As you probably already know, this would require 3D modeling the suspension. Felix did measure the affect of static compression on the suspension (toe and camber deflection), but, I've found some of his numbers to be a bit odd. Some tests he has refined the data on, others, I don't think people really even understood any of what he did so the numbers go un-peer-reviewed lol. His data is spread out across multiple threads. Some of it is in the "ohlins" thread he made. Measuring changes dynamically, especially to see the affects of changing pickup points, is an entirely different ballgame.

I do enjoy reading your posts, and, I hope you continue to post up data. I've argued quiet a bit of what you're saying here and elsewhere with people like the "autocrossers." A lot of people just don't understand the affects of the suspension changes they are making.

 

[barry@3DM]

As you probably already know, this would require 3D modeling the suspension. Felix did measure the affect of static compression on the suspension (toe and camber deflection), but, I've found some of his numbers to be a bit odd. Some tests he has refined the data on, others, I don't think people really even understood any of what he did so the numbers go un-peer-reviewed lol. His data is spread out across multiple threads. Some of it is in the "ohlins" thread he made. Measuring changes dynamically, especially to see the affects of changing pickup points, is an entirely different ballgame.

I do enjoy reading your posts, and, I hope you continue to post up data. I've argued quiet a bit of what you're saying here and elsewhere with people like the "autocrossers." A lot of people just don't understand the affects of the suspension changes they are making.

Yeah 3D modeling the e9X suspension would be next to impossible. I've done it with the e46 and that was a pain and it is a much more simple suspension. For the e9X you would need some expensive equipment and a lot of time. The front has a virtual steering axes. The rear has a total of 10 pickup points PER SIDE not including the ARB, and then accounting for rubber deflection, and then figuring out what load to apply to deflect the rubber....... my head already hurts so I'll stop there.
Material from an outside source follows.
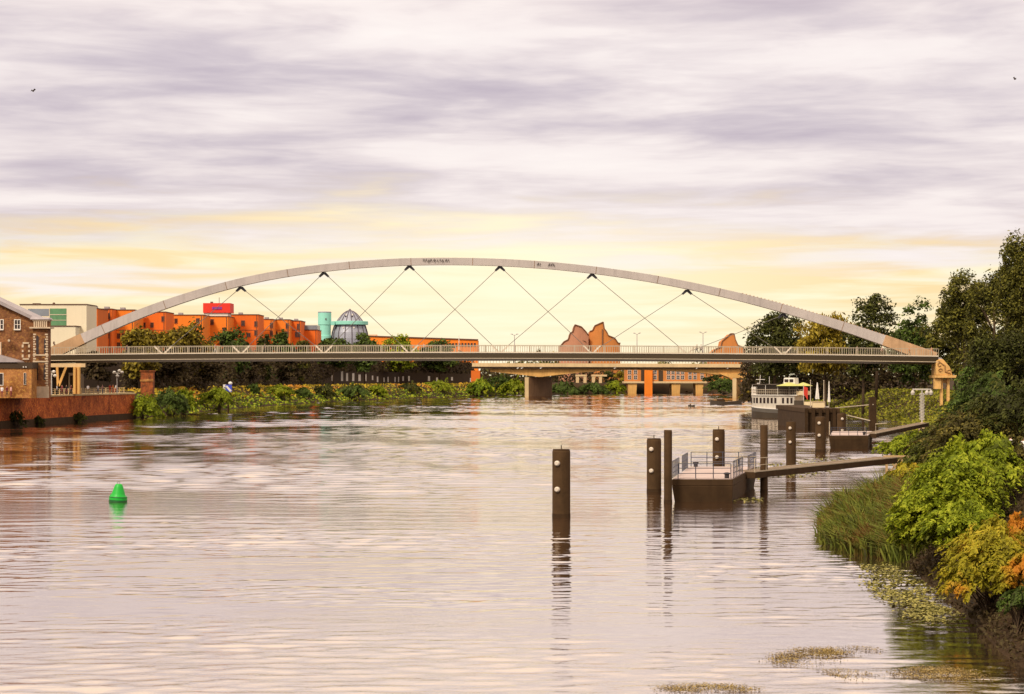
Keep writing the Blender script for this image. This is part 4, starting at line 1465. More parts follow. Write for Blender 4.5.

BMW publishes the static toe change of the Non M e90 rear (also lateral and braking deflection). I posted the graphic earlier in this thread. About 10 years ago when the e90 first came out I measured static toe myself and got the same answer which is zero toe change. They don't unfortunately publish the M3 data.

Now i'm curious about the dynamic changes so I'm back at it. I will be using data acquisition with potentimeters and other measuring devices to figure out some basics. I don't like to slap parts on and test test test, it gets very expensive. I think the key here is to get a general understanding and apply principles.

Today I took a quick moment to look the the M3 front spindle vs Non m. In conjunction to a different pickup point on the Z axis of the tie rod (which changes bump steer), there is also a Y axis difference. What this means is the steering ackerman is also different on the M spindle.